The book begins with a historical x-ray of nixtamal and tortillas and their democratization in Mexico compared to bread. Thus, the first chapter focuses on the history of metate technology and its female-labor-intensive nature until the twentieth century. In this chapter, the author begins to explore why a better (less labor-intensive) technology was not adopted before the twentieth century. By 1856, Vicente Ortigosa de los Ríos had already found a technique to replace the metate with a nixtamal flour that could be mixed with water, but that produced very grainy and chunky tortillas. The book then uses multiple chapters to explain the barriers to the development and diffusion of inventions, such as this nixtamalized flour, of nixtamal mills patented at the end of the nineteenth century, and of tortilla-making machines. Among the explanations for the slow diffusion of these technologies are the low population density in Mexico, low industrialization, underdeveloped capital markets, a lack of scientific education, and, more controversially, low female wages, which delayed the adoption of labor-saving technologies. For similar unskilled work, women in Mexico earned 0.40 to 0.50 cents for every dollar a manmade throughout the nineteenth century.

The book then focuses on patents and patent legislation. It argues that the backwardness and confusion of patent legislation until 1890 were also factors that delayed the development of new technologies for making nixtamal and tortillas. This section is the best text to date to understand the history of patent laws in Mexico.

Subsequent chapters focus on a detailed account of the inventions of nixtamal mills and machines to simplify tortilla production, starting in 1859. These accounts are a very careful effort to follow all the patents for these technologies, explaining in detail how they worked.

The final chapters of the book focus on the commercialization of industrial tortilla mills and nixtamal flour and how they were sold in Mexico after the Porfiriato.

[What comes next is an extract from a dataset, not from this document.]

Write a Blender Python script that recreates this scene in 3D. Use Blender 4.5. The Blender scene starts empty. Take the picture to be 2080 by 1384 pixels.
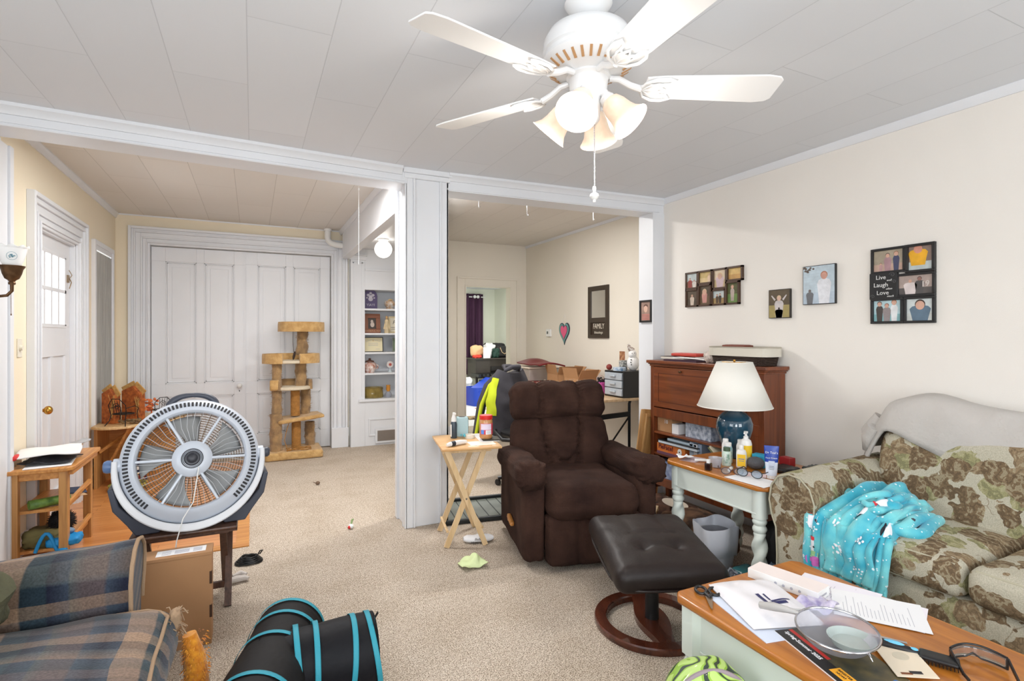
import bpy, bmesh, math, random
from mathutils import Vector, Matrix, Euler, noise as mnoise
C = bpy.context.scene
COL = C.collection
R = math.radians
PI = math.pi
random.seed(7)
# ---------------------------------------------------------------- camera, world, light, exposure
cam_d = bpy.data.cameras.new('camera')
cam = bpy.data.objects.new('camera', cam_d)
COL.objects.link(cam)
cam.location = (0, 0, 1.38)
cam.rotation_euler = (R(90), 0, -R(25.803))
cam_d.sensor_width = 36
cam_d.lens = 36 * 1090 / 2080
cam_d.shift_y = -11 / 2080
cam_d.clip_start = .05
C.camera = cam
C.view_settings.view_transform = 'Standard'
C.view_settings.look = 'None'
C.view_settings.gamma = 1
C.view_settings.use_curve_mapping = False
C.view_settings.exposure = 0.34
w = bpy.data.worlds.new('sky'); C.world = w; w.use_nodes = True
bg = w.node_tree.nodes['Background']
bg.inputs[0].default_value = (.86, .93, 1, 1)
bg.inputs[1].default_value = 2.0
def area(name, loc, rot, sx, sy, power, color=(1, 1, 1)):
    l = bpy.data.lights.new(name, 'AREA'); l.shape = 'RECTANGLE'; l.size = sx; l.size_y = sy
    l.energy = power; l.color = color
    o = bpy.data.objects.new(name, l); COL.objects.link(o); o.location = loc; o.rotation_euler = rot
    return o
def point(name, loc, power, color=(1, 1, 1), r=.03, parent=None):
    l = bpy.data.lights.new(name, 'POINT'); l.energy = power; l.color = color; l.shadow_soft_size = r
    o = bpy.data.objects.new(name, l); COL.objects.link(o); o.location = loc
    if parent: o.parent = parent
    return o
area('daylight_rear', (-.55, -1.98, 1.5), (R(90), 0, 0), 1.5, 1.5, 50, (.93, .97, 1))
area('daylight_rear', (1.75, -1.98, 1.5), (R(90), 0, 0), 1.5, 1.5, 30, (.93, .97, 1))
area('daylight_side', (-2.28, .35, 1.5), (R(90), 0, -R(90)), 2.0, 1.5, 26, (.95, .98, 1))
area('daylight_door', (-1.95, 4.98, 1.75), (R(90), 0, -R(90)), 1.6, 1.4, 26, (.97, .98, 1))
area('daylight_next_room', (4.2, 11.75, 1.9), (R(90), 0, R(180)), .7, 1.0, 10, (.97, .98, 1))
area('entry_tube', (.16, 4.22, 2.58), (0, 0, 0), 1.1, .12, 34, (1, .98, .96))
area('dining_fill', (2.0, 4.55, 2.618), (0, 0, 0), .7, .10, 30, (1, .98, .95))  # added fill for the dining room, no lamp known there
area('far_room_tube', (3.7, 9.4, 2.41), (0, 0, 0), 1.0, 1.0, 36, (1, .99, .97))
point('globe_bulb', (1.31, 6.0, 2.335), 9, (1, .95, .88), .085)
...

The book then provides two very interesting discussions of the political economy of these inventions and how they ended up in the hands of connected rentiers who monopolized these industries. In any case, the book ends up on a positive note, showing us how these labor-saving technologies could have been behind the increase in female labor force participation in Mexico in the second half of the twentieth century. The final chapter is a jewel for an undergrad class on labor economics, as it relates technology adoption to household economics and to the labor economics of gender in a developing country.

Even though the book is in a way a technology and labor history of Mexico, it has general appeal, and it reads like the classic studies of U.S. technology adoption and diffusion. The English version (not yet out) will be more concise and easier to use in the classroom. The versatility of the book will allow it to be used in history and economic history courses alike and will certainly turn it into a reference book for Mexican economic history.